== What you are asked to do ==
Locate the lines where "script" occurs and copy them as they stand.

== Data shown ==
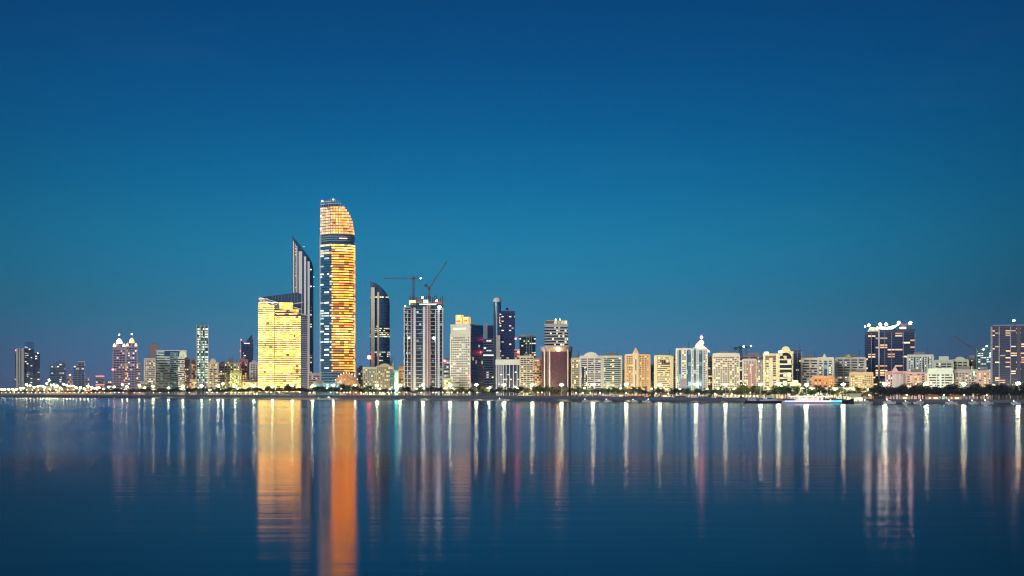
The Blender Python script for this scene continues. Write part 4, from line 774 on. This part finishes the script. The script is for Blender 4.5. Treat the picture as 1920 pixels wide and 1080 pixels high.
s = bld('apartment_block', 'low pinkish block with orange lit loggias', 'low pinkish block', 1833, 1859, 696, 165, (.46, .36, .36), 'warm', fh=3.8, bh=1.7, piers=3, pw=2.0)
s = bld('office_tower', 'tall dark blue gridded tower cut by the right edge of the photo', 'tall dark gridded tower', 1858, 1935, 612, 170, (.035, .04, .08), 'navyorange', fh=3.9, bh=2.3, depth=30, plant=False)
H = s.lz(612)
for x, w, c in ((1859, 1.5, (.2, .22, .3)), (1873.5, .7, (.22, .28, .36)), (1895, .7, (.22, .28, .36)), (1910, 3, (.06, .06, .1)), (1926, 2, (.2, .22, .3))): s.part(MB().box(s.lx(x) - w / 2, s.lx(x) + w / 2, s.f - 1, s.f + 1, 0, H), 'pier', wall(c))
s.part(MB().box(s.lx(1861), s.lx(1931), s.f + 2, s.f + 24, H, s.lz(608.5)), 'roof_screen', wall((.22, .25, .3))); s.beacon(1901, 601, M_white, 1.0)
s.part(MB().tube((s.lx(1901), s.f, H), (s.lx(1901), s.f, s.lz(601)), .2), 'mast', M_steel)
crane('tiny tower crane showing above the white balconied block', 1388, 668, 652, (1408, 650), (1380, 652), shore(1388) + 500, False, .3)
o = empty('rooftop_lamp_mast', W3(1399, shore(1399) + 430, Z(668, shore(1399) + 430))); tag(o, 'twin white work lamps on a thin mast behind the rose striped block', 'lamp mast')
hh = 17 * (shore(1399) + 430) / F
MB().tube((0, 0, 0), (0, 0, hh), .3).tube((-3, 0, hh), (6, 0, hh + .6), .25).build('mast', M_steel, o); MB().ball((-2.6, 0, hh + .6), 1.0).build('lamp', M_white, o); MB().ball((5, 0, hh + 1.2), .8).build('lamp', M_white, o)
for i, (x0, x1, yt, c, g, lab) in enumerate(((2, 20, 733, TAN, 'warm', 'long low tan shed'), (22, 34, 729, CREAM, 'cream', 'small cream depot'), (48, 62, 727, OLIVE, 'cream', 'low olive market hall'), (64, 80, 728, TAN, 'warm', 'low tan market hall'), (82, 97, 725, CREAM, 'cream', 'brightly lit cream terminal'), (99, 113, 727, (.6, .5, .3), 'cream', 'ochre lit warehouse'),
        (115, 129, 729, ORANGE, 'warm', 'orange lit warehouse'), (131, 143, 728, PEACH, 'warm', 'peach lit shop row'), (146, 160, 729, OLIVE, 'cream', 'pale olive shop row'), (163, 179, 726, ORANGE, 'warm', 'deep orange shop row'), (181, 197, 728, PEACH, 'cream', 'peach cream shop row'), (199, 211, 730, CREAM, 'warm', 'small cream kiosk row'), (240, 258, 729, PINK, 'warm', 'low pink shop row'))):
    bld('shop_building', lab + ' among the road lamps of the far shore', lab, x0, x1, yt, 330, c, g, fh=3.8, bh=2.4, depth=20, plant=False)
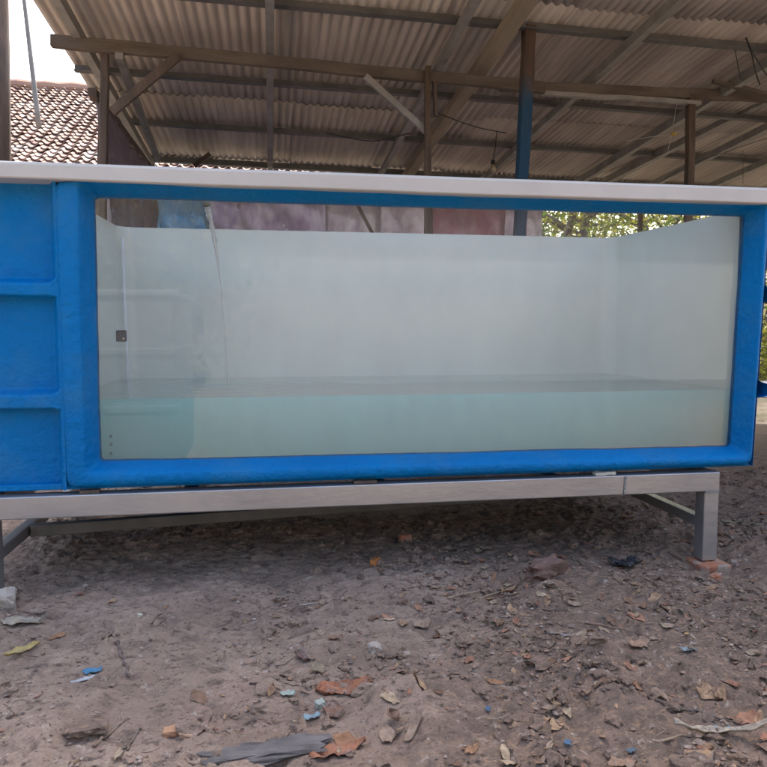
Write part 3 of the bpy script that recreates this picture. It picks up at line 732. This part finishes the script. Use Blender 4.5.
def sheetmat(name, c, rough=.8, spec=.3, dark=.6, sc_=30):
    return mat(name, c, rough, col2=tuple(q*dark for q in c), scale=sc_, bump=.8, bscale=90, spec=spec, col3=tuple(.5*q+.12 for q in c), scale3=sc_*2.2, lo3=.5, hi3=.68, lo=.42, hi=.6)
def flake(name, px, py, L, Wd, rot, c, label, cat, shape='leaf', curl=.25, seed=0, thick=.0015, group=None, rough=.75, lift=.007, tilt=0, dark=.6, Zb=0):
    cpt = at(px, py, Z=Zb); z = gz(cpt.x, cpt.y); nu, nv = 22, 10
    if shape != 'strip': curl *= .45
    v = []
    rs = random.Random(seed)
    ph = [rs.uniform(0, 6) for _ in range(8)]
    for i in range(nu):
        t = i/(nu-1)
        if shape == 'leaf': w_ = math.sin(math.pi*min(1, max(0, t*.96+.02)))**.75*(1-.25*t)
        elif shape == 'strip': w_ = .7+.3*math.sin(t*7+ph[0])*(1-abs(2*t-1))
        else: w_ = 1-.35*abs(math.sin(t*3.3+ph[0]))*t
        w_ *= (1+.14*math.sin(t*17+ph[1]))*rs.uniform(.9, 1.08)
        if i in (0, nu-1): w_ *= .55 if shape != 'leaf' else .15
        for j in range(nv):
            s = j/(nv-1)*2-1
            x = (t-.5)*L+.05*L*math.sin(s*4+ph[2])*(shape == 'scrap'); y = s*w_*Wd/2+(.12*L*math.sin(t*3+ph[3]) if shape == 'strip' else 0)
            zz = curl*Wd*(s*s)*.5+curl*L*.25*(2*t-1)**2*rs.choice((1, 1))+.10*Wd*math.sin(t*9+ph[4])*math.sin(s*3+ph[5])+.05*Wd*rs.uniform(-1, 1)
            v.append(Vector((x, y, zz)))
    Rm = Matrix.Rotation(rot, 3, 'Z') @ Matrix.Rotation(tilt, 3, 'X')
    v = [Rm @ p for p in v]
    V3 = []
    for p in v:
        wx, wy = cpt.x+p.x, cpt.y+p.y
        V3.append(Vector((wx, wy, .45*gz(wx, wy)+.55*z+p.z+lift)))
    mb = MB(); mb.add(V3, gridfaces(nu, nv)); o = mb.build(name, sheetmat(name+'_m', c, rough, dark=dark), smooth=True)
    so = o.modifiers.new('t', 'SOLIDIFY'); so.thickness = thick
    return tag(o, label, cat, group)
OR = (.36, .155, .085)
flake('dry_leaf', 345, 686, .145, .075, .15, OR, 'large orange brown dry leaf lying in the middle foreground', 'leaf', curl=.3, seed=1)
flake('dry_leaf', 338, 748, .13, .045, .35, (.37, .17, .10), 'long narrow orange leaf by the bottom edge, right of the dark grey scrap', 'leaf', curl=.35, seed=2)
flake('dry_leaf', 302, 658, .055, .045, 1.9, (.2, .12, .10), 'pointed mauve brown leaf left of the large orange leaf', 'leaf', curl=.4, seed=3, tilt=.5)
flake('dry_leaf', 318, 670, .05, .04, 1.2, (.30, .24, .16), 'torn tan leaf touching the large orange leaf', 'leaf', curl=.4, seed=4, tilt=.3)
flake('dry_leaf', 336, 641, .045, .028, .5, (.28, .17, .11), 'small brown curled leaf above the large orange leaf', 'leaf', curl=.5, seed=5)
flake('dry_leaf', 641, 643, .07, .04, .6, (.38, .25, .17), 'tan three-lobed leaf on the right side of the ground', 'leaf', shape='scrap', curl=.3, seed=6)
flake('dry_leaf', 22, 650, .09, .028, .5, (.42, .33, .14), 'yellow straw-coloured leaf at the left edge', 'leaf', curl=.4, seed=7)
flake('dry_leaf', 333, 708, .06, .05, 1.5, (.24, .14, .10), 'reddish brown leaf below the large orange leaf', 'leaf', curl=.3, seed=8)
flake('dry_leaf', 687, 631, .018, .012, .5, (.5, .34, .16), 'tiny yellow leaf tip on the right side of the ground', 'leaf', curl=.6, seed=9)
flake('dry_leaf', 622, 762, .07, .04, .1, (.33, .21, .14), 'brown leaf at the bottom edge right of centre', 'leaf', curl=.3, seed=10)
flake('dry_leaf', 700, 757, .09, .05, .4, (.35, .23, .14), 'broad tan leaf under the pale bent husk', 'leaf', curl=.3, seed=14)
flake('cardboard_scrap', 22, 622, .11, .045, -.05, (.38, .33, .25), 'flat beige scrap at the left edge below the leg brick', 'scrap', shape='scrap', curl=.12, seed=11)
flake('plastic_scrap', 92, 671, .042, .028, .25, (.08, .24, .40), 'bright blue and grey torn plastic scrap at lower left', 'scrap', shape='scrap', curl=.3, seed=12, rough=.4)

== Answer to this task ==
The Blender Python script for this scene continues. Write part 4, from line 774 on. This part finishes the script. The script is for Blender 4.5. Treat the picture as 1920 pixels wide and 1080 pixels high.
Write part 3 of the bpy script that recreates this picture. It picks up at line 732. This part finishes the script. Use Blender 4.5.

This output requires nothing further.